* begin DATA SEGMENT *

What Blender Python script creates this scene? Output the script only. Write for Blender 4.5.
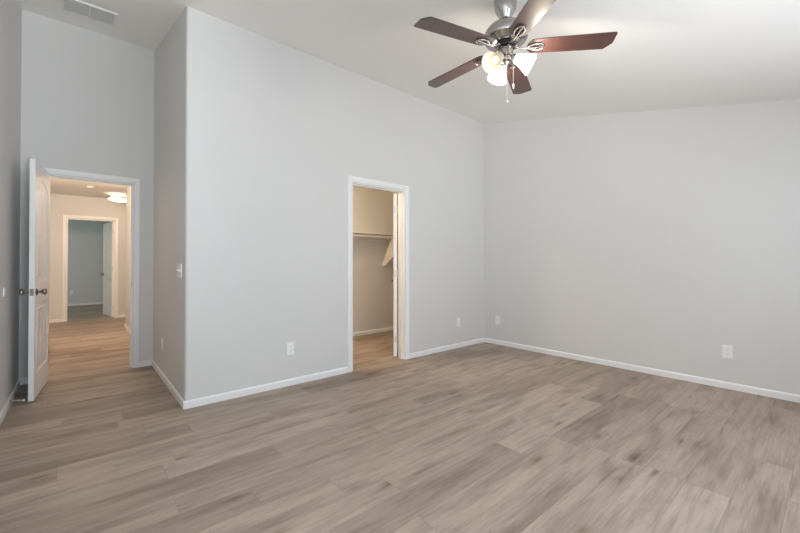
import bpy, bmesh, math, random
from mathutils import Vector, Matrix

for o in list(bpy.data.objects):
    bpy.data.objects.remove(o, do_unlink=True)
scene = bpy.context.scene
COL = scene.collection
R = math.radians

# ------------------------------------------------------------------ camera
F_PX, CY = 373.42, 259.9
PITCH, ROLL, YAW, EYE = 0.0096, -0.0011, 0.7091, 1.1577
fw = Vector((math.sin(YAW), math.cos(YAW), 0)); rt = Vector((math.cos(YAW), -math.sin(YAW), 0)); up = Vector((0, 0, 1))
fw, up = math.cos(PITCH) * fw + math.sin(PITCH) * up, math.cos(PITCH) * up - math.sin(PITCH) * fw
rt, up = math.cos(ROLL) * rt + math.sin(ROLL) * up, math.cos(ROLL) * up - math.sin(ROLL) * rt
cd = bpy.data.cameras.new('camera')
cam = bpy.data.objects.new('camera', cd); COL.objects.link(cam)
cd.sensor_fit = 'HORIZONTAL'; cd.sensor_width = 36.0
cd.lens = F_PX / 800 * 36.0
cd.shift_y = -(266.5 - CY) / 800
cd.clip_start = 0.05
cam.matrix_world = Matrix(((rt.x, up.x, -fw.x, 0), (rt.y, up.y, -fw.y, 0), (rt.z, up.z, -fw.z, EYE), (0, 0, 0, 1)))
scene.camera = cam

# ------------------------------------------------------------------ world, exposure, area lights
w = bpy.data.worlds.new('world'); scene.world = w; w.use_nodes = True
bg = w.node_tree.nodes['Background']
bg.inputs['Color'].default_value = (0.55, 0.72, 1.0, 1); bg.inputs['Strength'].default_value = 1.2
vs = scene.view_settings
vs.view_transform = 'Standard'; vs.look = 'None'; vs.gamma = 1.0; vs.use_curve_mapping = False
vs.exposure = 0.50
try:
    scene.cycles.use_denoising = True
    scene.cycles.max_bounces = 14; scene.cycles.diffuse_bounces = 10
    scene.cycles.sample_clamp_indirect = 6.0
except Exception:
    pass

def area(name, loc, target, sx, sy, power, color, spread=180):
    d = bpy.data.lights.new(name, 'AREA'); d.shape = 'RECTANGLE'; d.size = sx; d.size_y = sy
    d.energy = power; d.color = color; d.spread = R(spread)
    o = bpy.data.objects.new(name, d); COL.objects.link(o); o.location = loc
    o.rotation_euler = (Vector(target) - Vector(loc)).to_track_quat('-Z', 'Y').to_euler()
    return o

# daylight: window behind the camera, window added to lift the nook, far room window
area('daylight_window', (2.2, -0.80, 1.42), (2.2, 3.0, 1.42), 2.5, 1.30, 19, (0.90, 0.95, 1.0))
area('added_window_fill', (0.08, -0.80, 1.42), (0.08, 3.0, 1.60), 0.85, 1.3, 17, (0.66, 0.85, 1.0))
# upward fills added outside both windows to brighten the ceiling and the nook
area('ceiling_fill', (2.6, -2.6, 0.20), (2.6, 3.4, 2.8), 3.0, 1.2, 20, (1.0, 0.97, 0.92), 150)
area('nook_fill', (0.52, -1.5, 0.70), (0.05, 4.4, 3.4), 0.5, 0.7, 52, (0.93, 0.97, 1.0), 120)
area('daylight_far_room', (-1.85, 12.0, 1.5), (1.0, 12.0, 1.2), 1.4, 1.2, 11, (0.74, 0.97, 1.0))
# closet ceiling bulb
d = bpy.data.lights.new('closet_bulb_light', 'POINT'); d.energy = 24; d.color = (1.0, 0.74, 0.48); d.shadow_soft_size = 0.09
o = bpy.data.objects.new('closet_bulb_light', d); COL.objects.link(o); o.location = (1.95, 4.02, 2.30)
# fill added near the entry to brighten the hall end wall, no fixture
area('hall_fill', (0.05, 6.2, 2.10), (0.08, 10.0, 2.60), 0.35, 0.2, 29, (1.0, 0.76, 0.57), 170)

# ------------------------------------------------------------------ measures (metres)
XB, YA, XE, YC, XL, YBK = 4.5424, 3.3889, 0.643, 5.093, -0.436, -0.60
WT = 0.115
def ceil(y): return 3.2366 + 0.2217 * (y - 3.3889)
HALL_Z, CLOSET_Z = 2.543, 2.44
YD, YF = 10.05, 13.75                     # hall end wall, far room back wall
EN0, EN1, EN_H = -0.272, 0.455, 2.056     # entry opening
CL0, CL1, CL_H = 2.225, 2.990, 2.042      # closet opening
FR0, FR1, FR_H = -0.205, 0.575, 2.086     # far room opening

# ------------------------------------------------------------------ materials
def nt(name):
    m = bpy.data.materials.new(name); m.use_nodes = True
    return m, m.node_tree, m.node_tree.nodes['Principled BSDF']

def plain(name, col, rough=0.5, metal=0.0, bump=0.0, scale=200.0, var=0.03, coat=0.0):
    m, t, b = nt(name)
    b.inputs['Roughness'].default_value = rough; b.inputs['Metallic'].default_value = metal
    b.inputs['Coat Weight'].default_value = coat
    n = t.nodes.new('ShaderNodeTexNoise'); n.inputs['Scale'].default_value = scale; n.inputs['Detail'].default_value = 3
    tc = t.nodes.new('ShaderNodeTexCoord'); t.links.new(tc.outputs['Object'], n.inputs['Vector'])
    mx = t.nodes.new('ShaderNodeMix'); mx.data_type = 'RGBA'
    mx.inputs['A'].default_value = tuple(c * (1 - var) for c in col) + (1,)
    mx.inputs['B'].default_value = tuple(min(1, c * (1 + var)) for c in col) + (1,)
    t.links.new(n.outputs['Fac'], mx.inputs['Factor']); t.links.new(mx.outputs['Result'], b.inputs['Base Color'])
    if bump:
        bp = t.nodes.new('ShaderNodeBump'); bp.inputs['Strength'].default_value = bump; bp.inputs['Distance'].default_value = 0.004
        t.links.new(n.outputs['Fac'], bp.inputs['Height']); t.links.new(bp.outputs['Normal'], b.inputs['Normal'])
    return m

def glow(name, col, strength, base=(0.9, 0.88, 0.84)):
    m, t, b = nt(name)
    b.inputs['Base Color'].default_value = base + (1,)
    b.inputs['Roughness'].default_value = 0.3
    b.inputs['Emission Color'].default_value = col + (1,); b.inputs['Emission Strength'].default_value = strength
    return m

def floor_material():
    m, t, b = nt('vinyl_plank')
    N, L = t.nodes, t.links
    def math_(op, a, c=None):
        n = N.new('ShaderNodeMath'); n.operation = op
        for i, v in enumerate((a, c)):
            if v is None: continue
            if isinstance(v, (int, float)): n.inputs[i].default_value = v
            else: L.new(v, n.inputs[i])
        return n.outputs[0]
    tc = N.new('ShaderNodeTexCoord'); sp = N.new('ShaderNodeSeparateXYZ'); L.new(tc.outputs['Object'], sp.inputs[0])
    PWID, PLEN = 0.182, 1.22
    v = math_('DIVIDE', math_('ADD', sp.outputs['Y'], 30.0 + 0.05), PWID)
    row = math_('FLOOR', v); fv = math_('FRACT', v)
    wn = N.new('ShaderNodeTexWhiteNoise'); wn.noise_dimensions = '1D'; L.new(row, wn.inputs['W'])
    u = math_('ADD', math_('DIVIDE', math_('ADD', sp.outputs['X'], 30.0), PLEN), math_('MULTIPLY', wn.outputs['Value'], 7.0))
    colm = math_('FLOOR', u); fu = math_('FRACT', u)
    cid = N.new('ShaderNodeCombineXYZ'); L.new(row, cid.inputs[0]); L.new(colm, cid.inputs[1])
    wp = N.new('ShaderNodeTexWhiteNoise'); wp.noise_dimensions = '2D'; L.new(cid.outputs[0], wp.inputs['Vector'])
    # grain space : stretched along the plank, shifted per plank
    off = N.new('ShaderNodeVectorMath'); off.operation = 'SCALE'; L.new(wp.outputs['Color'], off.inputs[0]); off.inputs['Scale'].default_value = 40
    g = N.new('ShaderNodeVectorMath'); g.operation = 'ADD'; L.new(tc.outputs['Object'], g.inputs[0]); L.new(off.outputs[0], g.inputs[1])
    def noise(sx, sy, scale, detail, rough=0.55, dist=0.0):
        mp = N.new('ShaderNodeMapping'); mp.inputs['Scale'].default_value = (sx, sy, 1); L.new(g.outputs[0], mp.inputs['Vector'])
        n = N.new('ShaderNodeTexNoise'); n.inputs['Scale'].default_value = scale; n.inputs['Detail'].default_value = detail
        n.inputs['Roughness'].default_value = rough; n.inputs['Distortion'].default_value = dist
        L.new(mp.outputs[0], n.inputs['Vector']); return n.outputs['Fac']
    broad = noise(1.1, 5.5, 1.6, 3, 0.5, 0.5)
    streak = noise(0.8, 15.0, 2.0, 6, 0.68, 0.3)
    fine = noise(1.6, 40.0, 3.4, 6, 0.7, 0.1)
    patch = noise(2.2, 9.5, 1.7, 5, 0.62, 1.1)
    vmp = N.new('ShaderNodeMapping'); vmp.inputs['Scale'].default_value = (1.5, 4.6, 1); L.new(g.outputs[0], vmp.inputs['Vector'])
    vo = N.new('ShaderNodeTexVoronoi'); vo.voronoi_dimensions = '2D'; vo.inputs['Scale'].default_value = 1.0; L.new(vmp.outputs[0], vo.inputs['Vector'])
    vsep = N.new('ShaderNodeSeparateColor'); L.new(vo.outputs['Color'], vsep.inputs[0])
    knot = math_('ADD', vo.outputs['Distance'], math_('MULTIPLY', math_('LESS_THAN', vsep.outputs[0], 0.74), 1.0))
    knot = math_('ADD', knot, math_('MULTIPLY', math_('SUBTRACT', streak, 0.5), 0.22))
    def ramp(fac, stops):
        r = N.new('ShaderNodeValToRGB'); L.new(fac, r.inputs[0])
        e = r.color_ramp.elements
        while len(e) < len(stops): e.new(0.5)
        for el, (p, c) in zip(e, stops): el.position = p; el.color = c + (1,)
        return r.outputs[0]
    tone = ramp(wp.outputs['Value'], [(0.0, (0.318, 0.252, 0.200)), (0.25, (0.385, 0.307, 0.246)), (0.65, (0.430, 0.347, 0.280)), (1.0, (0.470, 0.384, 0.314))])
    def mul(a, c, f=1.0):
        n = N.new('ShaderNodeMix'); n.data_type = 'RGBA'; n.blend_type = 'MULTIPLY'; n.inputs['Factor'].default_value = f
        L.new(a, n.inputs['A']); L.new(c, n.inputs['B']); return n.outputs['Result']
    g1 = ramp(broad, [(0.30, (0.74, 0.72, 0.71)), (0.50, (0.98, 0.98, 0.98)), (0.72, (1.10, 1.10, 1.10))])
    g2 = ramp(fine, [(0.28, (0.78, 0.76, 0.74)), (0.5, (1.0, 1.0, 1.0)), (0.72, (1.09, 1.09, 1.09))])
    g3 = ramp(knot, [(0.00, (0.52, 0.47, 0.43)), (0.045, (0.70, 0.67, 0.64)), (0.11, (0.91, 0.895, 0.88)), (0.26, (1.0, 1.0, 1.0))])
    g4 = ramp(streak, [(0.32, (0.76, 0.74, 0.725)), (0.47, (0.99, 0.99, 0.99)), (0.72, (1.06, 1.06, 1.06))])
    g5 = ramp(patch, [(0.26, (0.82, 0.805, 0.795)), (0.42, (0.97, 0.965, 0.96)), (0.55, (1.01, 1.01, 1.01))])
    c = mul(mul(mul(mul(mul(tone, g1), g2), g3), g4), g5)
    # seams between planks
    ev = math_('MINIMUM', fv, math_('SUBTRACT', 1.0, fv)); eu = math_('MINIMUM', fu, math_('SUBTRACT', 1.0, fu))
    sv = math_('LESS_THAN', ev, 0.0011 / PWID); su = math_('LESS_THAN', eu, 0.0010 / PLEN)
    seam = math_('MAXIMUM', sv, su)
    sm = N.new('ShaderNodeMix'); sm.data_type = 'RGBA'; L.new(math_('MULTIPLY', seam, 0.35), sm.inputs['Factor'])
    L.new(c, sm.inputs['A']); sm.inputs['B'].default_value = (0.09, 0.07, 0.055, 1)
    L.new(sm.outputs['Result'], b.inputs['Base Color'])
    b.inputs['Roughness'].default_value = 0.5
    b.inputs['Specular IOR Level'].default_value = 0.3
    bp = N.new('ShaderNodeBump'); bp.inputs['Strength'].default_value = 0.06; bp.inputs['Distance'].default_value = 0.002
    L.new(fine, bp.inputs['Height']); L.new(bp.outputs[0], b.inputs['Normal'])
    return m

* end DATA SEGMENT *

Return only the lines running from the top of the data to the line that holds "R = math.radians". Include both of those lines, but skip the pictures.

• _FINAL RESULT_:
What Blender Python script creates this scene? Output the script only. Write for Blender 4.5.
import bpy, bmesh, math, random
from mathutils import Vector, Matrix

for o in list(bpy.data.objects):
    bpy.data.objects.remove(o, do_unlink=True)
scene = bpy.context.scene
COL = scene.collection
R = math.radians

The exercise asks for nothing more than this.